There is a fair number of State-aided schools who pay £2,000 a year without any prospect of pension at all. Now they are to have pensions. There are other schools who do their work with the aid of voluntary subscriptions or endowments. What is the defence of the President for putting on a limit in their case? The suggestion is that they are rich schools which can very well afford to pay the pensions. Under provision (c) in the Amendment we passed a few moments ago, pension-aid is only going to be extended to schools which are unable out of their own resources to maintain a satisfactory pensions scheme. Therefore, you are only going to extend it to poor schools and not to rich schools, which have been the green dragon in the Debate—Eton, Harrow, and so forth. Why should there be a limit placed upon all these schools and no limit placed upon the State-aided secondary schools? By this competition which is being set up you are seriously injuring the schools which are not State-aided. Whatever the school may be, Mill Hill, Leys, or any other, if a master is in receipt of £1,000 a year and you make your pension limit £500 a year, there is every reason why he should leave that school where he has worked for many years and go to a State-aided school so that he may enjoy a pension which will come to him under this Bill. It is introducing an unfair competition between two forms of schools, and for that reason I do hope the right hon. Gentleman will reconsider this Amendment. I hope he will put his Amendment in some other form, if it is necessary to have it at all, or still better, withdraw the Amendment, leaving the Bill as it is at the present time. Then no harm would be done, because it is entirely discretionary in the Board of Education what pensions they grant, and they could treat all alike, instead of differentiating, to which I object very strongly.

Sir P. MAGNUS

I find myself in full agreement with the remarks made by my hon. and learned Friend opposite. I wish very much that the President could see his way to withdraw this Amendment, and I do so not only in the interests of the schools for which I have pleaded, but also because, without this Amendment, there are invested in the Board all the powers that could be demanded. Under the powers of the Bill, it is quite possible for the Board to refuse as a pensionable school one in which teachers are receiving very high salaries. Therefore, there does not seem to me any reason to make this marked distinction between pensions in Grant-aided schools and in non-Grant-aided schools. Unless, therefore, some very strong reason can be given by the President, I really think he would be doing a graceful act in withdrawing this particular Amendment.

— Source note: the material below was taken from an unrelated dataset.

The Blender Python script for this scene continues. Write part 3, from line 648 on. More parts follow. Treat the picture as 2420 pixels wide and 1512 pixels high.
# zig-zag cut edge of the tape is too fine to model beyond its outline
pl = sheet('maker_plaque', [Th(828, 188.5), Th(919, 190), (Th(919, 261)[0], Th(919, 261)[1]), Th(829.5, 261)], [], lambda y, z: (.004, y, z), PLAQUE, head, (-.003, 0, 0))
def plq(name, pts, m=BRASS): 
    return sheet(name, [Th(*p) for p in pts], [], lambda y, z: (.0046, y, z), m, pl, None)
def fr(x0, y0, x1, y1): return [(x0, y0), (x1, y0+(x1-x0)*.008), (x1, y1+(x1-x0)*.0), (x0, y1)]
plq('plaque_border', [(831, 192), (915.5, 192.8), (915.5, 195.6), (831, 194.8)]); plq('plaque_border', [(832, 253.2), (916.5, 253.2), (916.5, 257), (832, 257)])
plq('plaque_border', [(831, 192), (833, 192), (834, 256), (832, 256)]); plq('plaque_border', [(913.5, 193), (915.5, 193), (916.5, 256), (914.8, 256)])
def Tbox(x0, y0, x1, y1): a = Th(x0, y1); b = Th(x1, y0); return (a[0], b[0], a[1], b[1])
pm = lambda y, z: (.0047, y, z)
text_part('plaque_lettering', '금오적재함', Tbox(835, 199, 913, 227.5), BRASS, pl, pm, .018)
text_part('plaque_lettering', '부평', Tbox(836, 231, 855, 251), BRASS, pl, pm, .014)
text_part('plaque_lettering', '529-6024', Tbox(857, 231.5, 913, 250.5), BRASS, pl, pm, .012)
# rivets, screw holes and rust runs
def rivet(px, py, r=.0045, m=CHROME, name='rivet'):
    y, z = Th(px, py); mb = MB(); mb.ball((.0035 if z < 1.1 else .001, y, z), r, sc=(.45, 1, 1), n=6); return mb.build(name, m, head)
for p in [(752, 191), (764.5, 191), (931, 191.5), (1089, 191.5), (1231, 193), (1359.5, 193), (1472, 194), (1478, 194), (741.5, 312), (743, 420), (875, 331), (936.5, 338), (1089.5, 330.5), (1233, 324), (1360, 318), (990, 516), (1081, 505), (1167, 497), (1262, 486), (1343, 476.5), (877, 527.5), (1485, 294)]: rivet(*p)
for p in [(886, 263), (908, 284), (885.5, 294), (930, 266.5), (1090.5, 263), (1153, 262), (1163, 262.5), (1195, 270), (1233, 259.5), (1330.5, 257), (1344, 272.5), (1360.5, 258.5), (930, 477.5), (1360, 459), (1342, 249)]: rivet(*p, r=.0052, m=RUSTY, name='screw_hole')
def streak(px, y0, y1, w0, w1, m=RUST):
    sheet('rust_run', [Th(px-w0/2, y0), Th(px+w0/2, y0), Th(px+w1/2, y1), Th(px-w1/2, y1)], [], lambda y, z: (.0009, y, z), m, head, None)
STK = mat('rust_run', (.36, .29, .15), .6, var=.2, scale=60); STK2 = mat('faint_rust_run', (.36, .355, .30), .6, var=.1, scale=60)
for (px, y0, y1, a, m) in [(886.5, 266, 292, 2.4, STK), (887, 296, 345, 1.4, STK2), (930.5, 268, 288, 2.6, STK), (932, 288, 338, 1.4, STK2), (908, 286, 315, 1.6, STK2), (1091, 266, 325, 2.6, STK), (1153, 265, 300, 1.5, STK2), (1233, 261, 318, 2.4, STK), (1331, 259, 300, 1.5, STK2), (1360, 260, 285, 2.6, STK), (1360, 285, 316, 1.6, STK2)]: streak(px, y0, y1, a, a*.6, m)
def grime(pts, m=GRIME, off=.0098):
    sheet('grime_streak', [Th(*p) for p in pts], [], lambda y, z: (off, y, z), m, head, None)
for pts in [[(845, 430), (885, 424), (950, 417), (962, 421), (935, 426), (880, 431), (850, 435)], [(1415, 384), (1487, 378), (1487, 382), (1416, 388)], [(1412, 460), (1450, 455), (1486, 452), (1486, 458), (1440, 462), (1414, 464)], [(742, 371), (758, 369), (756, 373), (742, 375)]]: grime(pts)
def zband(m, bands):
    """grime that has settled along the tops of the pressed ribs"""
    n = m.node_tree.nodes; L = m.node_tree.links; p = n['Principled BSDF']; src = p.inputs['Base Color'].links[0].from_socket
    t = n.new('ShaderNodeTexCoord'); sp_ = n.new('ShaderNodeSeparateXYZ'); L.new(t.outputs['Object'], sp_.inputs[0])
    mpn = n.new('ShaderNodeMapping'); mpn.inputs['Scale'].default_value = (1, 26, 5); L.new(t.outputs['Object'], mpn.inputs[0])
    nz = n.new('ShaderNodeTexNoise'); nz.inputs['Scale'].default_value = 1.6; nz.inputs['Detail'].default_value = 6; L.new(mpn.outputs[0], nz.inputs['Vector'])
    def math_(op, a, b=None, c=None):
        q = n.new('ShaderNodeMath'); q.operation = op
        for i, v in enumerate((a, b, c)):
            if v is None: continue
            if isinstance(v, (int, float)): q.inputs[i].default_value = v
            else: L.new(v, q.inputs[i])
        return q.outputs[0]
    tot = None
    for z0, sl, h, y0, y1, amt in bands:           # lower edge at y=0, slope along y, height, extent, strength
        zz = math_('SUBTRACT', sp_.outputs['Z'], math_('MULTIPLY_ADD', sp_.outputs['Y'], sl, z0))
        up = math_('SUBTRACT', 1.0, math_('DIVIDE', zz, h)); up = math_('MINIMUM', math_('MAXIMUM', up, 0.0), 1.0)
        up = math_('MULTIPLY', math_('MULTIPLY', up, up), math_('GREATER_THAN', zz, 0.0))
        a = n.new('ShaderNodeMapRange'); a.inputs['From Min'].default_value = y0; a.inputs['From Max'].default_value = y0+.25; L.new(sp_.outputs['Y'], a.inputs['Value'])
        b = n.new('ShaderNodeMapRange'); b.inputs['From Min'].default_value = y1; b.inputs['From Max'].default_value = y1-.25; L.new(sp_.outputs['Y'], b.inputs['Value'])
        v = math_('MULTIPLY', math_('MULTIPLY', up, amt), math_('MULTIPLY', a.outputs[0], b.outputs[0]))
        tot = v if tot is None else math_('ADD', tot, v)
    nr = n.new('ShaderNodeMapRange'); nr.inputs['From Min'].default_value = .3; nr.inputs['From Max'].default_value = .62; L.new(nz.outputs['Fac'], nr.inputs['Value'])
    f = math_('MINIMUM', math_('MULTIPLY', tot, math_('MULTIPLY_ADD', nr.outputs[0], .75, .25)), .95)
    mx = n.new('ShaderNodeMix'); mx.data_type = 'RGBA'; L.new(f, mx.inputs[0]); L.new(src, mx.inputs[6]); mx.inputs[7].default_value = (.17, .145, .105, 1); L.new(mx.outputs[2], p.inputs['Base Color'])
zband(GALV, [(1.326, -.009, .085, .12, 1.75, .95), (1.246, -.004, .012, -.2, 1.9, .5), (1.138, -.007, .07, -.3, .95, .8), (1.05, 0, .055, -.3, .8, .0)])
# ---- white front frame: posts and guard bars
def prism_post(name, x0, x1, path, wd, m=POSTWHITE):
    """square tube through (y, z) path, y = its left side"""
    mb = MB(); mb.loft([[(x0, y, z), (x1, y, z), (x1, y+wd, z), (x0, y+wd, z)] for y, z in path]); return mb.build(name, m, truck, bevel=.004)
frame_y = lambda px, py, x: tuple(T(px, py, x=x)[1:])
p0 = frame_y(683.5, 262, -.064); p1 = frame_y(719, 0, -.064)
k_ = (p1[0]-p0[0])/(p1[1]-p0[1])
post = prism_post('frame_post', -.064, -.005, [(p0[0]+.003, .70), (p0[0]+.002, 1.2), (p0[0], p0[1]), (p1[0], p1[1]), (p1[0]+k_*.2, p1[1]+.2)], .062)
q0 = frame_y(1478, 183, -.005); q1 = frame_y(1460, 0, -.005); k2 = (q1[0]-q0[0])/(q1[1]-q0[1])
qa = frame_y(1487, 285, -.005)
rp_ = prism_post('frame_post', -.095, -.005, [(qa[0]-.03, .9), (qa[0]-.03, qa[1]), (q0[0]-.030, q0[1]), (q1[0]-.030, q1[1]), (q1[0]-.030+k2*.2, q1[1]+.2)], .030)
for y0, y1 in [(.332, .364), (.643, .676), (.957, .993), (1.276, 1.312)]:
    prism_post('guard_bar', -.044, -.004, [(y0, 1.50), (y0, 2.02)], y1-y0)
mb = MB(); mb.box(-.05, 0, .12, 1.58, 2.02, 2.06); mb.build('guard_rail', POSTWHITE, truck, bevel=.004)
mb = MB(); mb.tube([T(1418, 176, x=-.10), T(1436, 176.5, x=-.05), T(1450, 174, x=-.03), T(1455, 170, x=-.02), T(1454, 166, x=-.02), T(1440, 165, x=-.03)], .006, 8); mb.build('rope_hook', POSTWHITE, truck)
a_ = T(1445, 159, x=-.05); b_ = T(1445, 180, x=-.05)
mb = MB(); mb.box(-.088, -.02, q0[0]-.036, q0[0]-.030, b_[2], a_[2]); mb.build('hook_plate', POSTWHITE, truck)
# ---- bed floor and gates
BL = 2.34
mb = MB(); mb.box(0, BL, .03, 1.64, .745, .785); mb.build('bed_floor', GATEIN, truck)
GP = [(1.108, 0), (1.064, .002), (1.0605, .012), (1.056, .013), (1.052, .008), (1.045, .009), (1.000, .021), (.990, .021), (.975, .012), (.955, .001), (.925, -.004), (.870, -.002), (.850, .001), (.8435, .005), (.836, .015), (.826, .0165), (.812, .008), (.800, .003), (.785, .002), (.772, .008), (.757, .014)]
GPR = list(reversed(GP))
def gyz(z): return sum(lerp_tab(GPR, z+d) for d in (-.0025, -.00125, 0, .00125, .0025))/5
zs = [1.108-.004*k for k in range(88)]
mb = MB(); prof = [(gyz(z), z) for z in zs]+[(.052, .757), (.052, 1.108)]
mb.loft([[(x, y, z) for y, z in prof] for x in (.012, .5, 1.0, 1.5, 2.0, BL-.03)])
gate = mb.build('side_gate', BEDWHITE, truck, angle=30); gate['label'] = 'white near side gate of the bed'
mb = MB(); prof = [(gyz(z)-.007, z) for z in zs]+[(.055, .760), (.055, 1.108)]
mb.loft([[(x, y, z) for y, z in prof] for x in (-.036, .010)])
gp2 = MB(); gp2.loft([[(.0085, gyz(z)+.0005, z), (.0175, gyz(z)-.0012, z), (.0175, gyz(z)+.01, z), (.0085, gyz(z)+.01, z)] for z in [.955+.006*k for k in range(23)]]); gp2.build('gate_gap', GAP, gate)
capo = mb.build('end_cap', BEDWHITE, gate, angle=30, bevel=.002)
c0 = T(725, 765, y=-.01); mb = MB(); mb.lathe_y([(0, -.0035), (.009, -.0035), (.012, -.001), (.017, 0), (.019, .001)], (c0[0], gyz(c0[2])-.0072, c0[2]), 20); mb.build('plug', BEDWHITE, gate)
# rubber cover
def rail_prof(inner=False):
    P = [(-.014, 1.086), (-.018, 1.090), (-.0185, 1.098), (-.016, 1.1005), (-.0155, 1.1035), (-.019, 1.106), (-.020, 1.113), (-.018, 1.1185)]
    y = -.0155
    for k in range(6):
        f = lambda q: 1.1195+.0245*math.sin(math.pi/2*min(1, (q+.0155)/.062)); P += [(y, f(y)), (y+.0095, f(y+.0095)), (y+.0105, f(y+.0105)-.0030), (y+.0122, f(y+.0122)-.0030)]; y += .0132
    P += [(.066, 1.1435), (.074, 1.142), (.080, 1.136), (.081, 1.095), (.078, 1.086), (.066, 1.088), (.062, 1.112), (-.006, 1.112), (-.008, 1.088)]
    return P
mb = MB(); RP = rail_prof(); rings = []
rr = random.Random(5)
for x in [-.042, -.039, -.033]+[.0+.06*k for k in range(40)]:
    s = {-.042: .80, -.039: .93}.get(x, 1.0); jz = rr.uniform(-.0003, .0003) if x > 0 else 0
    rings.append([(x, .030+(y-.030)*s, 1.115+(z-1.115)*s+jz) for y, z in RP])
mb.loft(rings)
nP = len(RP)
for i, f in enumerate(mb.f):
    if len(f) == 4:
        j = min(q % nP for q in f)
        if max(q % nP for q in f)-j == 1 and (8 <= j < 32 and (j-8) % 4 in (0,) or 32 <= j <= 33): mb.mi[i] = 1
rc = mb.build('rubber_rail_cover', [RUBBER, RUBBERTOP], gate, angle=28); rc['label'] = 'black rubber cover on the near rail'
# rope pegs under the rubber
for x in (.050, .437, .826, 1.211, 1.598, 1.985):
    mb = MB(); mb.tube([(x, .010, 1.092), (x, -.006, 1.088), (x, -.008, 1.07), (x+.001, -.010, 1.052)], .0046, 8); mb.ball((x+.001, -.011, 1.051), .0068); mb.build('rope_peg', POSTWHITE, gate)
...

But if he finds it impossible to withdraw it, which I hope he may not, will he give us some assurance that, at any rate, so long as he remains President of the Board of Education, the highest salary of a teacher in a Grant-aided school shall be regarded as the limit of pensionable salaries in non-provided schools, so that certainly no teacher in a non-Grant-aided school shall be refused a pension on the ground that his salary is £800 a year, when the salary of a teacher in some Grant-aided school who is receiving a pension was £1,200 or £1,400 a year? Will he in some way indicate that there is equality in this respect between the pensionable salaries of teachers in the one class and in the other class of schools? I appeal to the President to do one or the other, in order to make this satisfactory.

Amendment agreed to.

Bill to be read the third time upon Wednesday next.